According to the company, after a year of commercial operation, the coverage of the cleaning area reaches 91%, the implementation of the technological map is 83%, the payback period is 12-18 months, and the NPS of customers has increased from 10% to 63%. Today, ROBO manages a fleet of more than 90 robots, serves over 3 million square meters per month, and revenue over the past 12 months has amounted to 130 million rubles.

ROBO plans to scale this model at the expense of the founding team, which includes commercial, production and engineering expertise. Sergey Fedotkin participated in the launch of IQOS in Russia and is a co-owner of the advertising holding company RTA. Alexey Kamynin is the co–owner of the Chelyabinsk Electrical Equipment Plant, on the basis of which the company is considering the possibility of localizing the production of robots. Kirill Eremin founded a company in the field of digital instrumentation for the electric power industry.

Sergey Fedotkin, CEO of ROBO: "From day one, we weren't building a robot – we were building a complete digital service. Different navigation firmware for different objects, real-time digital cleaning control, KPIs that both the operator and the customer see – this is the platform. A Russian platform certified by the Ministry of Digital Economy, with data streams on local servers within the framework of 152-FZ. Today, we already have about six improvements to the design documentation for different manufacturers – to increase the autonomy of the fleet and the share of shifts without offline intervention by engineers. 91% of the area coverage, 83% of the technological map execution are not slides, this is what we measure on a daily basis. 500 million from KAMA FLOW will be used to develop the platform and scale what has already proven itself in combat."

By 2030, ROBO plans to put 2.5 thousand robots into commercial operation and become one of the leaders of the Russian market of service robotics. The basis for scaling is set by the economics of the project – the outflow of customers is below 5%. The next stage may be the localization of production within the framework of SPIC 2.0, a mechanism for long–term investment agreements with the state.

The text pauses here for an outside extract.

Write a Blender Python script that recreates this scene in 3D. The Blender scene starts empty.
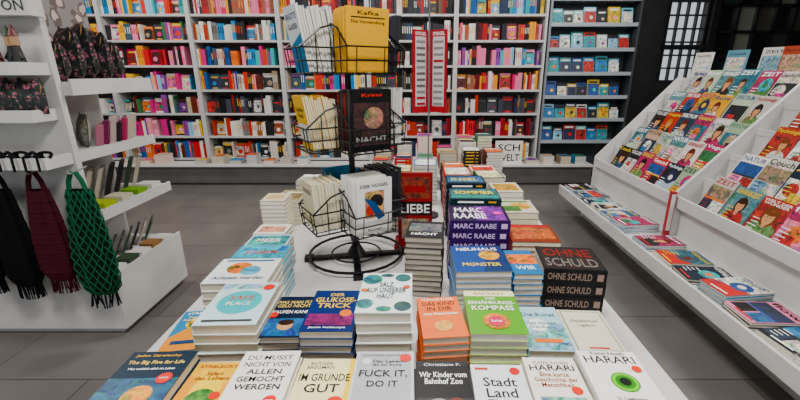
import bpy, math, random
from mathutils import Matrix, Vector
R = random.Random(7)
def lin(c):
    c=c.lstrip('#'); o=[]
    for i in (0,2,4):
        v=int(c[i:i+2],16)/255
        o.append(v/12.92 if v<=.04045 else ((v+.055)/1.055)**2.4)
    return (o[0],o[1],o[2],1)
# ---------------- materials
def nt(name):
    m=bpy.data.materials.new(name); m.use_nodes=True
    n=m.node_tree; return m,n,n.nodes['Principled BSDF']
def mat_attr(name,rough=.5,metal=0,bump=0,spec=.4,sat=1.0):
    m,n,p=nt(name)
    a=n.nodes.new('ShaderNodeAttribute'); a.attribute_name='Col'
    no=n.nodes.new('ShaderNodeTexNoise'); no.inputs['Scale'].default_value=60
    tc=n.nodes.new('ShaderNodeTexCoord'); n.links.new(tc.outputs['Object'],no.inputs['Vector'])
    mr=n.nodes.new('ShaderNodeMapRange'); mr.inputs['To Min'].default_value=.9; mr.inputs['To Max'].default_value=1.06
    n.links.new(no.outputs['Fac'],mr.inputs['Value'])
    hs=n.nodes.new('ShaderNodeHueSaturation'); hs.inputs['Saturation'].default_value=sat
    n.links.new(a.outputs['Color'],hs.inputs['Color'])
    mx=n.nodes.new('ShaderNodeVectorMath'); mx.operation='SCALE'
    n.links.new(hs.outputs['Color'],mx.inputs[0]); n.links.new(mr.outputs['Result'],mx.inputs['Scale'])
    n.links.new(mx.outputs[0],p.inputs['Base Color'])
    p.inputs['Roughness'].default_value=rough; p.inputs['Metallic'].default_value=metal
    p.inputs['Specular IOR Level'].default_value=spec
    return m
def mat_photo(name,scale=26):
    # picture-like print: printed colour broken up by painterly colour noise
    m,n,p=nt(name)
    a=n.nodes.new('ShaderNodeAttribute'); a.attribute_name='Col'
    tc=n.nodes.new('ShaderNodeTexCoord')
    no=n.nodes.new('ShaderNodeTexNoise'); no.inputs['Scale'].default_value=scale; no.inputs['Detail'].default_value=6; no.inputs['Roughness'].default_value=.65; no.inputs['Distortion'].default_value=1.2
    n.links.new(tc.outputs['Object'],no.inputs['Vector'])
    mi=n.nodes.new('ShaderNodeMix'); mi.data_type='RGBA'; mi.inputs[0].default_value=.55
    n.links.new(no.outputs['Color'],mi.inputs[6]); n.links.new(no.outputs['Fac'],mi.inputs[7])
    gm=n.nodes.new('ShaderNodeVectorMath'); gm.operation='MULTIPLY_ADD'
    gm.inputs[1].default_value=(5.5,5.5,5.5); gm.inputs[2].default_value=(-1.95,-1.95,-1.95)
    n.links.new(mi.outputs[2],gm.inputs[0])
    hs=n.nodes.new('ShaderNodeHueSaturation'); hs.inputs['Saturation'].default_value=1.2
    n.links.new(a.outputs['Color'],hs.inputs['Color'])
    mx=n.nodes.new('ShaderNodeVectorMath'); mx.operation='MULTIPLY'
    n.links.new(gm.outputs[0],mx.inputs[0]); n.links.new(hs.outputs['Color'],mx.inputs[1])
    cl=n.nodes.new('ShaderNodeVectorMath'); cl.operation='MAXIMUM'; cl.inputs[1].default_value=(.01,.01,.01)
    n.links.new(mx.outputs[0],cl.inputs[0])
    c2=n.nodes.new('ShaderNodeVectorMath'); c2.operation='MINIMUM'; c2.inputs[1].default_value=(.85,.85,.85)
    n.links.new(cl.outputs[0],c2.inputs[0])
    n.links.new(c2.outputs[0],p.inputs['Base Color']); p.inputs['Roughness'].default_value=.4
    p.inputs['Specular IOR Level'].default_value=.25
    return m
def mat_noise(name,c1,c2,scale=8,rough=.5,metal=0,bump=0.0):
    m,n,p=nt(name)
    tc=n.nodes.new('ShaderNodeTexCoord')
    no=n.nodes.new('ShaderNodeTexNoise'); no.inputs['Scale'].default_value=scale; no.inputs['Detail'].default_value=5
    n.links.new(tc.outputs['Object'],no.inputs['Vector'])
    r=n.nodes.new('ShaderNodeValToRGB'); r.color_ramp.elements[0].color=lin(c1); r.color_ramp.elements[1].color=lin(c2)
    r.color_ramp.elements[0].position=.3; r.color_ramp.elements[1].position=.7
    n.links.new(no.outputs['Fac'],r.inputs[0]); n.links.new(r.outputs[0],p.inputs['Base Color'])
    p.inputs['Roughness'].default_value=rough; p.inputs['Metallic'].default_value=metal
    return m
def mat_floral(name,base,f1,f2,scale):
    m,n,p=nt(name)
    tc=n.nodes.new('ShaderNodeTexCoord'); v=n.nodes.new('ShaderNodeTexVoronoi'); v.inputs['Scale'].default_value=scale
    no=n.nodes.new('ShaderNodeTexNoise'); no.inputs['Scale'].default_value=scale*1.5
    ad=n.nodes.new('ShaderNodeVectorMath'); ad.operation='MULTIPLY_ADD'; ad.inputs[1].default_value=(.06,.06,.06)
    n.links.new(tc.outputs['Object'],no.inputs['Vector']); n.links.new(no.outputs['Color'],ad.inputs[0]); n.links.new(tc.outputs['Object'],ad.inputs[2])
    n.links.new(ad.outputs[0],v.inputs['Vector'])
    r=n.nodes.new('ShaderNodeValToRGB'); e=r.color_ramp.elements
    e[0].color=lin(f1); e[0].position=.0; e[1].color=lin(base); e[1].position=.45
    x=e.new(.3); x.color=lin(f2); r.color_ramp.interpolation='CONSTANT'
    n.links.new(v.outputs['Distance'],r.inputs[0]); n.links.new(r.outputs[0],p.inputs['Base Color']); p.inputs['Roughness'].default_value=.7
    return m
PRINT=mat_attr('printed_paper',.45,0,spec=.22,sat=1.15)
PHOTO=mat_photo('picture_print')
PAINT=mat_attr('painted_metal',.45,0)
WIRE=mat_attr('black_wire',.35,.3)
CLOTH=mat_attr('woven_cloth',.9,0,0,.1)
LAM=mat_noise('white_laminate','#c0bebb','#cccac7',5,.42)
GREYM=mat_noise('grey_powder_coat','#a9a8a7','#b4b3b2',12,.5)
BACKM=mat_noise('bookcase_back_shaded','#45423f','#504c49',6,.7)  # back panels coloured darker to paint shade and depth behind the books
DARK=mat_noise('dark_steel','#0b0c0d','#151618',10,.45,.2)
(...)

The KAMA FLOW round is a step for ROBO from scaling the fleet to building a vertically integrated robotics service platform. The company intends to strengthen the software part, develop its own operating standards, expand its presence at high-intensity cleaning facilities and form a market where cleaning robotics is evaluated not by the number of machines purchased, but by cost, quality and predictability of the result.

In the long term, ROBO sees the IPO as a tool to raise capital, strengthen the engineering team and reach a new level of competition in robotics.